Here's what I mean: If you were to review a chart of the S&P 500 from 1950 to now, you would see that it has grown from a price of 16 (that's not a typo!) in 1950 to today's high of around 5,600. Clearly, market highs are not something to fear. At least, that’s the long-term view.
Now, if we zoom in and look closer, we can see that along that growth chart, there have been 39 market "corrections" of 10% or more, including 11 bear markets (which are declines of 20% or more). Yet, despite those 39 declines, there have been more than 1,250 new all-time highs, which have served as highlights on the market’s path from 16 to 5,600 (a fact so incredible that I feel compelled to mention it again).
So are all-time highs risky as some people seem to think?
I believe the long-term data speaks for itself but to go another step, Royal Bank of Canada (RBC) did a study that found in the year following a new all-time high there were 10% declines just 9% of the time.
While stats from the past may not help us predict the future, I do think they offer a helpful historical perspective for anyone who believes that all-time highs are a sign of pending doom.
That said, it is human nature to want to know when a market decline will arrive.

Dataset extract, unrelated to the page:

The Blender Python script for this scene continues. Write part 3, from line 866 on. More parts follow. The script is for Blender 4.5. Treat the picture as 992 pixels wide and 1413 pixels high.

We naturally want to protect ourselves, but making investing decisions as if a decline is certain is a bigger risk than most people realize.
One of my favorite quotes on this topic came from legendary investor Peter Lynch who said,
"Far more money has been lost by investors in preparing for corrections, or anticipating corrections, than has been lost in the corrections themselves."
Don't be like Harry Dent
For a great example of the risk Lynch notes, there’s a gentleman named Harry Dent, who has been issuing apocalyptic predictions for the last 15 years, even going so far recently as to predict a looming 86% decline.
Yikes!
Unfortunately, the sad result of his long-term pessimism and wildly incorrect predictions is that his followers have probably lost untold millions (or billions) by missing one of the greatest bull markets of all time. Ironically, by trying to protect their capital. So much for that!
I’m not saying that I know what will happen next. I don’t, nor does anyone else, regardless of how confident they may sound. But we can learn from the experience of Dent's followers and the data noted above.
I think the right lesson is that historically speaking, selling in anticipation of a possible market decline is more likely to be a source of long-term risk rather than the avoidance of it.Just as Peter Lynch said 30 years ago.